Und die staatlichen Ressourcen sind begrenzt. Die grüne Justizministerin, Alma Zadić, erklärte, die im Koalitionspakt stehende Reform des Eherechts aus Kapazitätsgründen nicht angehen zu können, solang die Novelle des von ÖVP und Grünen ebenfalls versprochenen Kindschaftsrechts (Rechte zwischen Kindern und Eltern) nicht fixiert ist. Immerhin waren noch genug Ressourcen da, damit sich Zadić mit Landwirtschaftsminister Norbert Totschnig (ÖVP) auf ein neues Baumrecht einigen konnte, laut dem vom Baum Getroffene schwerer Schadenersatz bekommen und deswegen mehr Stämme stehen bleiben können. Das freut im Wahljahr den ÖVP-affinen Baumeigentümer ebenso wie den grünen Naturfreund.

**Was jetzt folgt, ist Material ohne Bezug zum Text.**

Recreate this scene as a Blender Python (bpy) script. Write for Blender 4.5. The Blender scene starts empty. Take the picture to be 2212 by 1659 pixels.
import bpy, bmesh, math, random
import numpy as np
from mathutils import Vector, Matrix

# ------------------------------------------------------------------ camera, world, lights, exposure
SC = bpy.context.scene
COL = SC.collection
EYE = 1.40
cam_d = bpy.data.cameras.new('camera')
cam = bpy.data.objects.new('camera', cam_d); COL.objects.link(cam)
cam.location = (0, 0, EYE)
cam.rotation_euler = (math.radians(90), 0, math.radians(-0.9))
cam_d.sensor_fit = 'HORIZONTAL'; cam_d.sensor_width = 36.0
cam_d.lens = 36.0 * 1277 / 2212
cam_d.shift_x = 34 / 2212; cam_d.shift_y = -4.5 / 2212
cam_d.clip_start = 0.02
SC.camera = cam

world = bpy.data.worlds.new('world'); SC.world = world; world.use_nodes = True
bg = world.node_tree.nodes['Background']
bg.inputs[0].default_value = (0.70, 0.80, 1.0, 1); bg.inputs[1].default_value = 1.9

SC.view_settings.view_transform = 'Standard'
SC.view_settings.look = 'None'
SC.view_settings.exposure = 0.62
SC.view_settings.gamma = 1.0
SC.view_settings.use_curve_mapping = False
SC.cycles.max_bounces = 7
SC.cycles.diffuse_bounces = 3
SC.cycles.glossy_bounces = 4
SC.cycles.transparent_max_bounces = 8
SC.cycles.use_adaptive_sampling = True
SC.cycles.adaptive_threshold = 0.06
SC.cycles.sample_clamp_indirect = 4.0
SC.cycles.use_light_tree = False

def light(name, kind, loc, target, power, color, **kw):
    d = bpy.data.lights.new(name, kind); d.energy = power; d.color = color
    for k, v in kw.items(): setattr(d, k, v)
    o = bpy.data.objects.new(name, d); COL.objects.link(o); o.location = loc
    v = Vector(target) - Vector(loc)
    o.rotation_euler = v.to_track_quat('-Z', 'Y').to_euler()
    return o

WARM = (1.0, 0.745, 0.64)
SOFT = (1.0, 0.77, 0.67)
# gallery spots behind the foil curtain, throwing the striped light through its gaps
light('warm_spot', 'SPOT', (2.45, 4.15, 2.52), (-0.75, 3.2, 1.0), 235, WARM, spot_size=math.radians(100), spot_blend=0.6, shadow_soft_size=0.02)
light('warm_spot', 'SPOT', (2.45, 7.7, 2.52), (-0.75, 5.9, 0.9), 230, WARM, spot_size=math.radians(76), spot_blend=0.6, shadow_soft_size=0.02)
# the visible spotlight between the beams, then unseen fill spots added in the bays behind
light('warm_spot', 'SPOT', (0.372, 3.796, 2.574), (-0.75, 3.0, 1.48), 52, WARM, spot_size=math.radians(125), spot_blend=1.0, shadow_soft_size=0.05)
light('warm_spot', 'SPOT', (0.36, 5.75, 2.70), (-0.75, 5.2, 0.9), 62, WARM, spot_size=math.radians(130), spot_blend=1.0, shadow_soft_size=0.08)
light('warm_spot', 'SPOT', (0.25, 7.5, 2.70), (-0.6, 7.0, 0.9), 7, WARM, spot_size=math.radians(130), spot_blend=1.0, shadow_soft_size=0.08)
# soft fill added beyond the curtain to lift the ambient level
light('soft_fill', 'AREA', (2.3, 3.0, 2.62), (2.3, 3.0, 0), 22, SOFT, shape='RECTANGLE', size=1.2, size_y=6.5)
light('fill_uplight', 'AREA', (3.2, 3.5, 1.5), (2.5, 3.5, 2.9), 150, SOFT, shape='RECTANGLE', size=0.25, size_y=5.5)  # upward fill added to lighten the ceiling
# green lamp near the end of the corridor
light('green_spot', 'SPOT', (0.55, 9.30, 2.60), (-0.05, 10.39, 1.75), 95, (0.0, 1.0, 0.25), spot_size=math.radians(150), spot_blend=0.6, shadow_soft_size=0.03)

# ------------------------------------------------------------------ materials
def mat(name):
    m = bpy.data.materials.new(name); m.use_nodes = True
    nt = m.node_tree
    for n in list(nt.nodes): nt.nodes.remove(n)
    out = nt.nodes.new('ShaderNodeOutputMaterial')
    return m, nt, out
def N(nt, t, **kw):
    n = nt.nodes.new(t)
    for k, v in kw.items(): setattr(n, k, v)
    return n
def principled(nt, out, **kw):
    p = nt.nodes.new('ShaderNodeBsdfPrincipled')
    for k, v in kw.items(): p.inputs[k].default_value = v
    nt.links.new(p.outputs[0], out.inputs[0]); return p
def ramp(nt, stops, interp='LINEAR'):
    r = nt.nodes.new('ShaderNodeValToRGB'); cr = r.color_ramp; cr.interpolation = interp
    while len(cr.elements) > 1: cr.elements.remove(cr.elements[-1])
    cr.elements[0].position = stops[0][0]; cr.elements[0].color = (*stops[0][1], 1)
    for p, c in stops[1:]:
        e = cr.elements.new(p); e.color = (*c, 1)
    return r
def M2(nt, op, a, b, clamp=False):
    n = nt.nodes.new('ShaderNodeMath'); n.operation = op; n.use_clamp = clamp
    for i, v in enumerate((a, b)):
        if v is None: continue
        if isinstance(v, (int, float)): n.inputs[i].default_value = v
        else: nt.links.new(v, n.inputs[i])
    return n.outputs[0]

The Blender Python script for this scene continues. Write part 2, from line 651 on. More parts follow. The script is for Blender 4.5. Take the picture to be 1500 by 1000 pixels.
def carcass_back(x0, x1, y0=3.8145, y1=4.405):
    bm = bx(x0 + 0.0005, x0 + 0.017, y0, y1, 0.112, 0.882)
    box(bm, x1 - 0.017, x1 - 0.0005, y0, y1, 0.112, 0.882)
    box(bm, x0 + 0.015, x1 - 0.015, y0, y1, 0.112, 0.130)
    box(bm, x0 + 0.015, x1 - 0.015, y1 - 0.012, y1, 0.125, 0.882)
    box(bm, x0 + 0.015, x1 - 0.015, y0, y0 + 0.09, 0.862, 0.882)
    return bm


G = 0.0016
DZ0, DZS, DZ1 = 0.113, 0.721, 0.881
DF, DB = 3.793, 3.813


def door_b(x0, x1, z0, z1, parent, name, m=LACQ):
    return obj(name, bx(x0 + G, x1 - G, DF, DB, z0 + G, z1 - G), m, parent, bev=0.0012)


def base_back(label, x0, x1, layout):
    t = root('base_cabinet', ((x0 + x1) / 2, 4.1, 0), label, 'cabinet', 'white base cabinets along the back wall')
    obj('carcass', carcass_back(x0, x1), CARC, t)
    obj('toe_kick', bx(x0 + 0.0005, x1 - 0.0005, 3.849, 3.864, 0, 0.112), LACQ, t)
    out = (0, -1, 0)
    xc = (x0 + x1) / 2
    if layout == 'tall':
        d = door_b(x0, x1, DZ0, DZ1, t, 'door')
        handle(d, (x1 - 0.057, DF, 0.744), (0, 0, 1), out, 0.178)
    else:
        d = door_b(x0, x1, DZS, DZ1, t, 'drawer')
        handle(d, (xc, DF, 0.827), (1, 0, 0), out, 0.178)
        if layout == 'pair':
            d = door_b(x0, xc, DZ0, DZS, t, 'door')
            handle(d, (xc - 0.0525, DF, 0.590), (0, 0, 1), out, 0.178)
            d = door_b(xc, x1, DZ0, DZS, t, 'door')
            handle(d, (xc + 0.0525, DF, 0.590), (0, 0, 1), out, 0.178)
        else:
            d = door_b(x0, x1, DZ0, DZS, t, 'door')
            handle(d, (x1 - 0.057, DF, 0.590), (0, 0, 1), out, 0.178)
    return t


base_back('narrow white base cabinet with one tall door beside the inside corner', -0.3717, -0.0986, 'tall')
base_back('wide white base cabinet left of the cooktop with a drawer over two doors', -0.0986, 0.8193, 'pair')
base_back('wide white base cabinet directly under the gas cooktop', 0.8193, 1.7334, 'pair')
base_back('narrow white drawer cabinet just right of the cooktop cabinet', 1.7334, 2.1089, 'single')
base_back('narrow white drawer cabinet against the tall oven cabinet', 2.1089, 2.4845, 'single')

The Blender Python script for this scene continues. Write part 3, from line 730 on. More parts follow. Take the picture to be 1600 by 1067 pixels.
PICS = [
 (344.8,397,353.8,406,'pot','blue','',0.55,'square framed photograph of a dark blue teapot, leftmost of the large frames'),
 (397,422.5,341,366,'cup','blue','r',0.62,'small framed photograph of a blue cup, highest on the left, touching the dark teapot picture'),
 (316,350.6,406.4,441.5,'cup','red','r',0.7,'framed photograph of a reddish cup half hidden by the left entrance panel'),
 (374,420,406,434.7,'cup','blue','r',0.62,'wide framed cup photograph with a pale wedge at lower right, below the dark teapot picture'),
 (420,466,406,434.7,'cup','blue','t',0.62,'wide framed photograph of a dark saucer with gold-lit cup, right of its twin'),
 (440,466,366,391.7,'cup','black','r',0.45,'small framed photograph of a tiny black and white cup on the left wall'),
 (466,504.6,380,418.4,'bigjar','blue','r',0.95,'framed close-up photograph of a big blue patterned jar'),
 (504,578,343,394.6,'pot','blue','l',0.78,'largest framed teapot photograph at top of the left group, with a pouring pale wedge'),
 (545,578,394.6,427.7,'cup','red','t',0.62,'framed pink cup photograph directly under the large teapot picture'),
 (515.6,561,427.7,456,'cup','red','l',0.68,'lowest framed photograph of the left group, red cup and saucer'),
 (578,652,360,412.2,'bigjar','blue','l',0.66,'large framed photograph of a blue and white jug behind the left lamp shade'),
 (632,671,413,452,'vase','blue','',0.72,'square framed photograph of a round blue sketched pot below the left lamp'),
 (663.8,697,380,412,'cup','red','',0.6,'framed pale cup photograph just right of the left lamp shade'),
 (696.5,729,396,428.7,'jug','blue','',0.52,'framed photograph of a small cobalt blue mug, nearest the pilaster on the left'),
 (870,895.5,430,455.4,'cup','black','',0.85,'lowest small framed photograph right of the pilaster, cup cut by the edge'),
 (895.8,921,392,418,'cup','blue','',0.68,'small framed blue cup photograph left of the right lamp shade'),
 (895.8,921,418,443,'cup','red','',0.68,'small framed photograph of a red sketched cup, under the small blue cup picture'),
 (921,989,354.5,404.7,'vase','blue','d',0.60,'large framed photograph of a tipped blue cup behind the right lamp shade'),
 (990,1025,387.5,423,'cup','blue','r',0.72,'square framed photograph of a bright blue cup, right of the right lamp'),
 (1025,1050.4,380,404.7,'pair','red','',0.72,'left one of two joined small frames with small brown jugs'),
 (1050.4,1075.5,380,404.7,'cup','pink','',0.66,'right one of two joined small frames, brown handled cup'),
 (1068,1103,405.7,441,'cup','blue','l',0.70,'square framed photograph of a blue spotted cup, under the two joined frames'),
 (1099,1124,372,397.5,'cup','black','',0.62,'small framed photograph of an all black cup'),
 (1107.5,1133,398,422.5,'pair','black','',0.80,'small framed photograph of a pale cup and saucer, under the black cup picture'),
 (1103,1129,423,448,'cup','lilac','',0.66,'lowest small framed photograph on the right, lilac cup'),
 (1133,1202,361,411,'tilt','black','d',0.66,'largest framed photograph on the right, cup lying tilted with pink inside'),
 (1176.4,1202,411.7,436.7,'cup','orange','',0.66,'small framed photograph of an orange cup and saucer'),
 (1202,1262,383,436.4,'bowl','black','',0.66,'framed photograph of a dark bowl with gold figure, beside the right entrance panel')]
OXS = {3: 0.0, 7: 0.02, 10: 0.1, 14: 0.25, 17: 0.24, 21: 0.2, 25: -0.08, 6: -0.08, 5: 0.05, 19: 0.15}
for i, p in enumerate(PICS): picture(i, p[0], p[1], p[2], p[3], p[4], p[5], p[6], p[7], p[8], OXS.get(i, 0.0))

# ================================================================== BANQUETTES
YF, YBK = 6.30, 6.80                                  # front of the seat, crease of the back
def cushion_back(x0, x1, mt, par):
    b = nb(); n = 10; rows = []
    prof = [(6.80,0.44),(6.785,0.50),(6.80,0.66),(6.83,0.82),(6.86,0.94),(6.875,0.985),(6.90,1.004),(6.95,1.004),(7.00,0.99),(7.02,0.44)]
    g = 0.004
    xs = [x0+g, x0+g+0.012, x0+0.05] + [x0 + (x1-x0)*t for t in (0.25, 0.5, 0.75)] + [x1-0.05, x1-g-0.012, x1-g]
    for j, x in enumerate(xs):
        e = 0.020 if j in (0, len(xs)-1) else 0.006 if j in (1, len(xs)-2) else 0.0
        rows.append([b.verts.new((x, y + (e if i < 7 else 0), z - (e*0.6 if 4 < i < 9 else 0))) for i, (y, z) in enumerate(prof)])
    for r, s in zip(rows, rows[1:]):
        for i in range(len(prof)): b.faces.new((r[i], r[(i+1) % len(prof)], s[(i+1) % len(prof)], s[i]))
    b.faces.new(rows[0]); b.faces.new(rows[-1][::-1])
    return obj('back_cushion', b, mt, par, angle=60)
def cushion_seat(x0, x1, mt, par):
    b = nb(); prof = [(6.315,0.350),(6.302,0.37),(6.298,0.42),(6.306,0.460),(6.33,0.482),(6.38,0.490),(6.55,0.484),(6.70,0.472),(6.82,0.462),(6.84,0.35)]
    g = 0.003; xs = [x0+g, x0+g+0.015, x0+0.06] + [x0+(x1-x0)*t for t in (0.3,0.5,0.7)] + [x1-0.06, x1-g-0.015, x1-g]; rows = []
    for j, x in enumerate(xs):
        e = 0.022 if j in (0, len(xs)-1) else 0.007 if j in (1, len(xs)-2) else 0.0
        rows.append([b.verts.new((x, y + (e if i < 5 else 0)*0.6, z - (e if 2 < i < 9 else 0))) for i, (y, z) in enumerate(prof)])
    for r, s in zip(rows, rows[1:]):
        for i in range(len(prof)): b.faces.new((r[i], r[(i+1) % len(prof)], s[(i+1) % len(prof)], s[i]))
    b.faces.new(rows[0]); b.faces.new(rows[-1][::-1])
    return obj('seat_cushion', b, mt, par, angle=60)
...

Nun hat die Koalition auch einige für alle hilfreiche Novellen gepflanzt, man denke etwa an das Ende der kalten Progression oder die künftig aktive Informationspflicht für die (meisten) Gebietskörperschaften. Und die Regierung wird allen Unkenrufen zum Trotz voraussichtlich die vollen fünf Jahre halten – auch eine Leistung. Doch die Koalition hat längst nicht alle im Regierungsprogramm stehenden Punkte umgesetzt, während Minister ihre Ressorts nun im Wahljahr mit parteipolitisch wichtiger erscheinenden Themen befassen. Und das ist im besten Fall ganz schön goofy, also albern.